Central bankers disagree on rates

Federal Reserve policymakers usually sing from the same songbook, but these days, they are out of tune.

Last week, Fed officials expressed very different opinions, with some, including Fed Chairman Ben Bernanke and Vice Chairman Donald Kohn, expressing deep worries about the economy. Others, such as the heads of the Philadelphia and Chicago Fed banks, fret that lower interest rates could spark inflation.

While it appears U.S. central bankers are poised to cut interest rates when they gather Dec. 11, the varying opinions suggest a hefty rate cut is unlikely, according to some economists, including those at Action Economics.

It also suggests multiple members could dissent, something that rarely happens on the consensus-seeking Fed, says Brian Wesbury, chief economist at First Trust Advisors.

"There's a lot of dissension today, more than usual," Wesbury says, noting Fed watchers should focus more on what Bernanke and Kohn say because they hold more sway. "It's very clear there are heartfelt opinions going in different ways."

Investors in a futures market in which participants bet on upcoming Fed moves were fully expecting a quarter-percentage-point cut this month and were placing the odds of a half-point cut at 70 percent, according to Action Economics.

The Fed's target for short-term interest rates, which influence borrowing costs economywide, is 4.5 percent, the lowest since March 2006.

Last week, Bernanke, Kohn and St. Louis Fed Bank President William Poole strengthened expectations of a rate cut as they expressed concerns that renewed financial market turmoil raised economic risks. Bernanke noted consumers face numerous "headwinds."

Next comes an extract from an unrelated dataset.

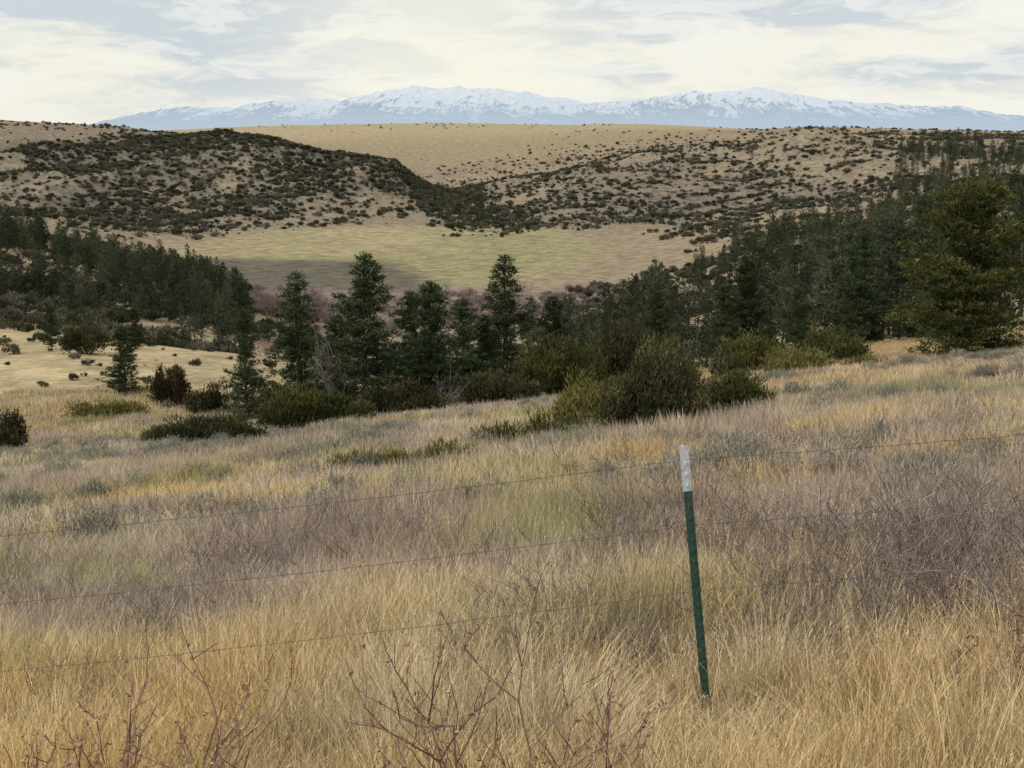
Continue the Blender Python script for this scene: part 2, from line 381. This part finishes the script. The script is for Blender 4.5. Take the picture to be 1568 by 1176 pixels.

After rising for six months, consumer spending in October was unchanged after adjusting for inflation, the Commerce Department said Friday. Income growth eased.

But some on the Fed, including the bank presidents from Chicago, Philadelphia and Dallas, last week focused their concerns on inflation, which would require steady or higher interest rates.

While Bernanke came into the Fed pledging more open conversation, such conflicting Fed-speak can be harmful, says Joel Naroff, head of Naroff Economic Advisors.

"Democracy is a very, very messy thing," Naroff says. "The Fed can't be there with all of these people with different philosophies creating chaos in the markets."

But Mickey Levy, chief economist at Bank of America, says it's healthy that Fed officials show they differ.

"You don't want all policymakers to all be coming out of the same thought process," he says. "That's what makes the Fed successful."